An Oscar for Iran
K and I were riding in a taxi today. Our driver was as skinny as a man can be without being unhealthy. His high cheekbones practically jutted out of his face and his grey eyes were sparkling. He talked the way a recently converted Moonie talks: you know, kind of excitedly and from a different world. I was sure that he must be a fanatic of some sort and was, I admit, a little scared.
A car cut in front of us and K swore. The driver said, "Aahh… you people who have lived outside of Iran are shocked by the way things are now, aren't you?" He kept looking at K as he spoke. I wanted to ask him to keep his eyes on the road.

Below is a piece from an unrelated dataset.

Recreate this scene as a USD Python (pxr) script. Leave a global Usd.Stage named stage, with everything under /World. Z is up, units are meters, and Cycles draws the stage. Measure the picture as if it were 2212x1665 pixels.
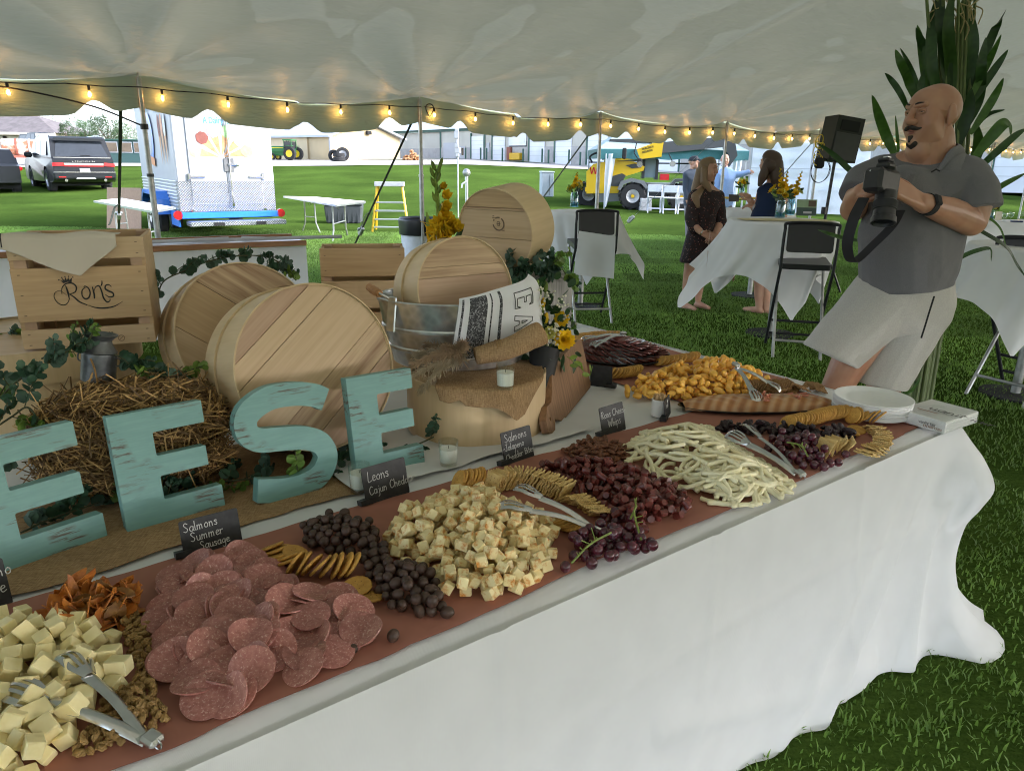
import math, random
import numpy as np, trimesh, usdkit, meshkit
from pxr import Usd, UsdGeom, UsdLux, UsdShade, Gf, Sdf, Vt
import shapely.geometry as sg
from shapely import affinity
stage = Usd.Stage.CreateInMemory()
UsdGeom.SetStageUpAxis(stage, 'Z'); UsdGeom.SetStageMetersPerUnit(stage, 1.0)
UsdGeom.Xform.Define(stage, '/World'); UsdGeom.Scope.Define(stage, '/World/Looks')
# ---------------------------------------------------------------- camera, sky, sun, exposure
PW, PH, FPX, EYE = 2212, 1665, 1580.0, 1.5
PITCH, ROLL = math.atan((832.5 - 355) / FPX), math.atan(0.014)
_r = np.array([1, 0, 0.]); _u = np.array([0, math.sin(PITCH), math.cos(PITCH)]); FWD = np.array([0, math.cos(PITCH), -math.sin(PITCH)])
RGT = math.cos(ROLL) * _r + math.sin(ROLL) * _u; UPV = math.cos(ROLL) * _u - math.sin(ROLL) * _r
cam = UsdGeom.Camera.Define(stage, '/World/view_camera')
cam.CreateHorizontalApertureAttr(36.0); cam.CreateVerticalApertureAttr(36.0 * 770 / 1024); cam.CreateFocalLengthAttr(36.0 * FPX / PW)
cam.CreateClippingRangeAttr(Gf.Vec2f(0.05, 900))
cam.CreateExposureAttr(2.5)
_m = np.eye(4); _m[0, :3] = RGT; _m[1, :3] = UPV; _m[2, :3] = -FWD; _m[3, :3] = [0, 0, EYE]
UsdGeom.Xformable(cam).AddTransformOp().Set(Gf.Matrix4d(*_m.ravel().tolist()))
SUN_EL, SUN_AZ = math.radians(27), math.radians(96)     # azimuth = atan2(x, y) of the direction towards the sun
dome = UsdLux.DomeLight.Define(stage, '/World/sky')
dome.GetPrim().SetCustomDataByKey('kind', 'structure')
dome.GetPrim().SetCustomDataByKey('label', 'bright white overcast sky beyond the tent'); dome.GetPrim().SetCustomDataByKey('category', 'sky')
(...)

"We used to be a relaxed people," our driver said. "Life here used to be good," he added.
"Now we have a Nobel prize winner." Then he turned his attention to me and said in English, "Madam, Irani Oscar has."

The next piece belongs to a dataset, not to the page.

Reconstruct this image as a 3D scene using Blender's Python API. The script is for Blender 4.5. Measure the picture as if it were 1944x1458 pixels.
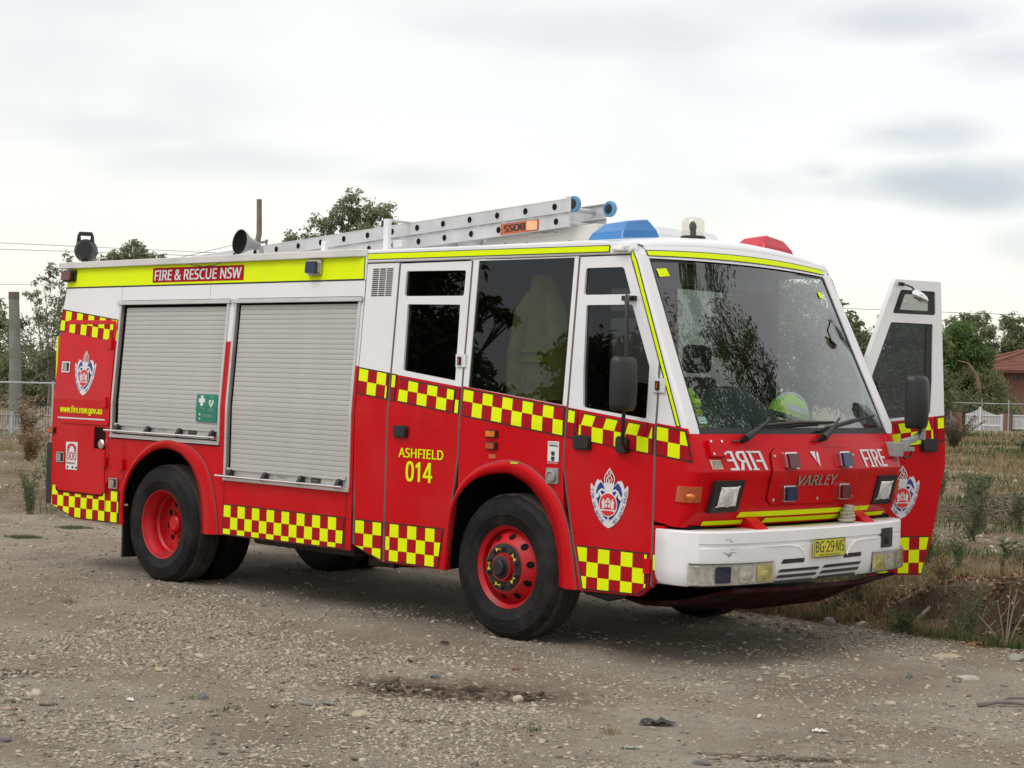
import bpy, bmesh, math, random
import numpy as np
from mathutils import Vector, Matrix
from mathutils.geometry import tessellate_polygon

random.seed(7)
RNG = np.random.default_rng(7)
SC = bpy.context.scene
COL = SC.collection
for o in list(bpy.data.objects):
    bpy.data.objects.remove(o, do_unlink=True)

# ------------------------------------------------------------------ camera
cam = bpy.data.cameras.new('camera')
cam.sensor_width = 36.0
cam.lens = 62.6
cam.clip_start = 0.1
cam.clip_end = 3000
co = bpy.data.objects.new('camera', cam)
COL.objects.link(co)
co.matrix_world = Matrix(((0.71993723, -0.02175229, 0.69369822, 13.05631727),
                          (0.69344934, -0.018654, -0.72026387, -10.3768368),
                          (0.02860764, 0.99958935, 0.0016544, 1.8474072),
                          (0, 0, 0, 1)))
cam.dof.use_dof = False
SC.camera = co

# ------------------------------------------------------------------ world: overcast sky
SUN_EL, SUN_AZ = math.radians(54), math.radians(268)
w = bpy.data.worlds.new('World')
SC.world = w
w.use_nodes = True
nt = w.node_tree
nt.nodes.clear()
N = nt.nodes.new
L = nt.links.new


def wmath(op, a, b=None, c=None, tree=None):
    t = tree or nt
    n = t.nodes.new('ShaderNodeMath')
    n.operation = op
    for i, v in enumerate((a, b, c)):
        if v is None:
            continue
        if isinstance(v, (int, float)):
            n.inputs[i].default_value = v
        else:
            t.links.new(v, n.inputs[i])
    return n.outputs[0]


out = N('ShaderNodeOutputWorld')
sky = N('ShaderNodeTexSky')
sky.sky_type = 'NISHITA'
sky.sun_disc = False
sky.sun_elevation = SUN_EL
sky.sun_rotation = math.radians(90) - SUN_AZ
bg_sky = N('ShaderNodeBackground')
bg_sky.inputs[1].default_value = 0.05
L(sky.outputs[0], bg_sky.inputs[0])
tc = N('ShaderNodeTexCoord')
mp = N('ShaderNodeMapping')
mp.inputs['Rotation'].default_value = (0, 0, math.radians(-46))
L(tc.outputs['Generated'], mp.inputs[0])
# cloud deck: stretch along the horizon
mp2 = N('ShaderNodeMapping')
mp2.inputs['Scale'].default_value = (1.0, 1.0, 2.5)
mp2.inputs['Location'].default_value = (0.35, 0.1, 0.42)
L(mp.outputs[0], mp2.inputs[0])
no = N('ShaderNodeTexNoise')
no.inputs['Scale'].default_value = 3.7
no.inputs['Detail'].default_value = 7
no.inputs['Roughness'].default_value = 0.47
no.inputs['Distortion'].default_value = 0.25
L(mp2.outputs[0], no.inputs['Vector'])
no2 = N('ShaderNodeTexNoise')
no2.inputs['Scale'].default_value = 9.0
no2.inputs['Detail'].default_value = 6
no2.inputs['Roughness'].default_value = 0.5
L(mp2.outputs[0], no2.inputs['Vector'])
sep = N('ShaderNodeSeparateXYZ')
L(tc.outputs['Generated'], sep.inputs[0])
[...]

"It's Nobel Prize," K corrected.
"You should have seen the airport," the driver told us. "There were so many people there they had to take Ebadi out the back way."
K and the driver talked about the way that the Iranian media reported the prize. (Slowly and in whispers.) "The internet is great," our driver said in that same voice that some guy might tell you that he has just been abducted by aliens and how much fun he had. The two then went on to discuss the difference between the British and the Americans. Iranians do not like the British. "Americans are good because they spend their money," the driver said.
K started to complain about Americans, but we arrived at our destination just in time for me to avoid his lecture.